Les mesures protectionnistes prises par les États-Unis et la Chine a eu peu d’effets sur les prix car ceux des produits industriels sont en baisse depuis plusieurs années. Les importateurs comme les exportateurs ont compensé l’augmentation des droits de douane par une réduction de leurs marges

L’absence de tensions sur les matières premières et l’énergie

Quand la croissance de l’économie mondiale dépassait 4 % par an, les tensions sur les matières premières et l’énergie étaient fortes. La crainte de pénuries générait des effets spéculatifs.

 

Avec le ralentissement de l’économie, avec le développement du pétrole de schiste, les peurs d’un manque de pétrole se sont estompées. La croissance économique est moins consommatrice d’énergie avec le poids croissant du secteur tertiaire.

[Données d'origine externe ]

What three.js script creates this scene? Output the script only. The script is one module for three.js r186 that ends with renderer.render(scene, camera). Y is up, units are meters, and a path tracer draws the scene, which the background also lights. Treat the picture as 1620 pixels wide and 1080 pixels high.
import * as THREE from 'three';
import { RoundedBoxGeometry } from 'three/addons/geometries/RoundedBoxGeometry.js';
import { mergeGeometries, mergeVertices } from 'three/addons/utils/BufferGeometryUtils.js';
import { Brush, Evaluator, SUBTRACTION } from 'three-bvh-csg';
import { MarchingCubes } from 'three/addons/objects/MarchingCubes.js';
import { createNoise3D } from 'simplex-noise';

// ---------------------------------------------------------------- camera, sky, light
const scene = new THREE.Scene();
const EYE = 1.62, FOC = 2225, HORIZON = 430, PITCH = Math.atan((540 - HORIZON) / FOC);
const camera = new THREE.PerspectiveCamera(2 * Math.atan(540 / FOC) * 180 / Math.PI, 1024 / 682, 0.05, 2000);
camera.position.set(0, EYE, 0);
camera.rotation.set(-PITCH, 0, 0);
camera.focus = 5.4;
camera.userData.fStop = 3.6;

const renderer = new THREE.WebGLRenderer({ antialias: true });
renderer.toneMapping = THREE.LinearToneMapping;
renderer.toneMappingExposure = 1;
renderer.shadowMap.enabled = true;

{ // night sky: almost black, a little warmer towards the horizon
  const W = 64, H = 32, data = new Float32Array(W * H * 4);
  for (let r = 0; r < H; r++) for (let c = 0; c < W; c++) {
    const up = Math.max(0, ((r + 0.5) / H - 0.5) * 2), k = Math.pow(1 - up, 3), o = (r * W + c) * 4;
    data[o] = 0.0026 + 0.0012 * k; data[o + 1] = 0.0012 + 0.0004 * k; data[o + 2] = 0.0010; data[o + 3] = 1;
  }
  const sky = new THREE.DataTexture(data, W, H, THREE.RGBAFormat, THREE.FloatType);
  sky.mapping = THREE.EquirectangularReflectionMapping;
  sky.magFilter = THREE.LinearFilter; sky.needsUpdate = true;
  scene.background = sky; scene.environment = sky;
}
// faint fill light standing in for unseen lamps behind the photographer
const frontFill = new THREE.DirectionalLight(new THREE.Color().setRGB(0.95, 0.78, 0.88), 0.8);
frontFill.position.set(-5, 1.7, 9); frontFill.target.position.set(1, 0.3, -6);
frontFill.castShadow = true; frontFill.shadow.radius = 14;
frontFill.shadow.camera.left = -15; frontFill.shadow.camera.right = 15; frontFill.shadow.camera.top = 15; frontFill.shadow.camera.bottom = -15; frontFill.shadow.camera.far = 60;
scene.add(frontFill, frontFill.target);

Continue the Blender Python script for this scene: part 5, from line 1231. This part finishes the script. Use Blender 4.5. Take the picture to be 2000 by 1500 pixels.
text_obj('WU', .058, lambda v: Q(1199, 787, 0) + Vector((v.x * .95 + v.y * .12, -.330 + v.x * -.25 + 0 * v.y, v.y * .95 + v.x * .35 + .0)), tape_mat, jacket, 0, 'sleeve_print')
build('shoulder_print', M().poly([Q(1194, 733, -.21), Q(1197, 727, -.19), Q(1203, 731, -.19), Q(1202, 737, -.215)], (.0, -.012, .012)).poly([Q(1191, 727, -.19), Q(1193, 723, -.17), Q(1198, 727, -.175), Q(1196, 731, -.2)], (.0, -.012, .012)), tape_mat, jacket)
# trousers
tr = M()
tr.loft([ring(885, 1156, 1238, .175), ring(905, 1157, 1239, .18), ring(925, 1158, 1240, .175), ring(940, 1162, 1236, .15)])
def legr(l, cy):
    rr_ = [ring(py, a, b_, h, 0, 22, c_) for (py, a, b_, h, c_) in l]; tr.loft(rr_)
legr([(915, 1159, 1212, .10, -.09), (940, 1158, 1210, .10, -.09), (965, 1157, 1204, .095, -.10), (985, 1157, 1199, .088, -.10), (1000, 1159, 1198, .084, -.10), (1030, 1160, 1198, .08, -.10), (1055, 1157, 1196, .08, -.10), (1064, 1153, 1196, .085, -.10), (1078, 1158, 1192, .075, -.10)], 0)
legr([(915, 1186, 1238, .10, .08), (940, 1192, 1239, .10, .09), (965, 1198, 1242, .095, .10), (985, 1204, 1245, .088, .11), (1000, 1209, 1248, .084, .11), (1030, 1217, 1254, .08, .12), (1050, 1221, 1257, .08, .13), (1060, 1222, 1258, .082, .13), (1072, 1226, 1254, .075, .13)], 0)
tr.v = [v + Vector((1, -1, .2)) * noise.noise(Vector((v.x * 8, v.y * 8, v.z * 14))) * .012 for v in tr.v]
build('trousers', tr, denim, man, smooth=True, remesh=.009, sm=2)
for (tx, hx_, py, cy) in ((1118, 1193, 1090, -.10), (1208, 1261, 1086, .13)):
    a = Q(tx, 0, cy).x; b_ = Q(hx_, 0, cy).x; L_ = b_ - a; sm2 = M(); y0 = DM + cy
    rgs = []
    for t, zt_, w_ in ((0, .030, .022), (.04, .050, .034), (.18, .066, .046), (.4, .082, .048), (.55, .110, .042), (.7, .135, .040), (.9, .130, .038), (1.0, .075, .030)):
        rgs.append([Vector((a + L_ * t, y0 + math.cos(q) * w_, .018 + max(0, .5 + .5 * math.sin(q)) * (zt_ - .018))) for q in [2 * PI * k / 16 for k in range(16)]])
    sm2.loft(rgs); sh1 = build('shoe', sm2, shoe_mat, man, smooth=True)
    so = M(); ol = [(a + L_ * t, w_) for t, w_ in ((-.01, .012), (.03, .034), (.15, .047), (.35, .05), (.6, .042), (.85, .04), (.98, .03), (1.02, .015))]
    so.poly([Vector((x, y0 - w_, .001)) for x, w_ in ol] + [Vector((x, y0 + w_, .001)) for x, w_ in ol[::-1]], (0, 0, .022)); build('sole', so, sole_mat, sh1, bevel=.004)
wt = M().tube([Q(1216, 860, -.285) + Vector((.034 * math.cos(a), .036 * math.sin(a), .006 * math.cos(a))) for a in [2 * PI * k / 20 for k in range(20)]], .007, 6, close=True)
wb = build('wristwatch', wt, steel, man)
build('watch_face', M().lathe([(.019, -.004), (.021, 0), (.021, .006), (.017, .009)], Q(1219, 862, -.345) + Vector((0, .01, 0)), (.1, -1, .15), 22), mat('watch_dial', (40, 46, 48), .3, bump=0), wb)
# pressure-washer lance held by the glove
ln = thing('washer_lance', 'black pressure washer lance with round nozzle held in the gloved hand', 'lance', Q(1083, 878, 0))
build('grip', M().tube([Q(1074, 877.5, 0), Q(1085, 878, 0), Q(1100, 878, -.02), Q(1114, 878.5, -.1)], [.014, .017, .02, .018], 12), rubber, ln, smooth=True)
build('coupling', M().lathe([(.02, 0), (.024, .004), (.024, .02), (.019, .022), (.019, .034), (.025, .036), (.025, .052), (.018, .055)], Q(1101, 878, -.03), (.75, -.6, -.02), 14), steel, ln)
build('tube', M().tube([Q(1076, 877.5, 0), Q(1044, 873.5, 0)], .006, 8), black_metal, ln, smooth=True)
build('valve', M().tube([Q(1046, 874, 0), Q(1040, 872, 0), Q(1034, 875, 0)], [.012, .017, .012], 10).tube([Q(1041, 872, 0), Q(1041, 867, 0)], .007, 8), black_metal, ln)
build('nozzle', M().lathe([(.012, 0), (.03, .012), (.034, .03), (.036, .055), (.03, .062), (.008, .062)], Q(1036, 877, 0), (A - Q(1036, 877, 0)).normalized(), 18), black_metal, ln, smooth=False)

La création de monnaie, un vecteur d’inflation

La masse monétaire a été multipliée par plus de trois en vingt ans sans que cela ne provoque en retour de choc inflationniste. De même, la baisse des taux d’intérêt et le passage en taux négatifs pour certaines banques centrales étaient censés favoriser l’inflation.

 

Plusieurs années de politiques monétaires non conventionnelles n’ont pas provoqué une hausse pérenne des prix contrairement aux objectifs annoncés. Le taux d’inflation reste en-deçà des 2 % au sein de l’OCDE. L’inflation sous jacente (inflation hors biens et services dont les prix sont volatils) avoisine au sein de l’OCDE 1 %.

 

Depuis la crise de 2008, tous les agents économiques ont augmenté leurs réserves de liquidité et leur taux d’épargne afin d’éviter d’être en difficulté en cas de survenue d’une nouvelle crise financière. Dans de nombreux pays, y compris les États-Unis, le taux d’épargne des ménages est en hausse. Par ailleurs, les banques comme les compagnies d’assurances ont dû accroître leurs fonds propres.

 

Le maintien de taux d’intérêt bas est de plus en plus interprété comme une cause-conséquence du maintien d’une faible inflation sur longue période. Les investisseurs ne croient pas à une hausse prochaine des prix et acceptent ainsi des taux d’intérêt très faible pour des échéances d’obligations de 10 à 30 ans. Le concept de japonisation de l’économie s’impose de plus en plus avec à la clef le cocktail suivant : faible taux inflation, faible taux d’intérêt, faible taux de croissance, faible taux de chômage. 

 

De nombreux facteurs devraient jouer actuellement en faveur de la hausse des prix mais ils sont défaillants pour le moment. Le facteur de l’emploi est celui qui sera le plus à même, dans les prochaines années, à débloquer la situation. La stagnation du taux de participation au marché de l’emploi pourrait générer des demandes de hausse de revenus professionnels. Le rejet d’un grand nombre de pays de jouer sur le volet de l’immigration pour accroître leur population active devrait favoriser, à terme, la hausse des prix.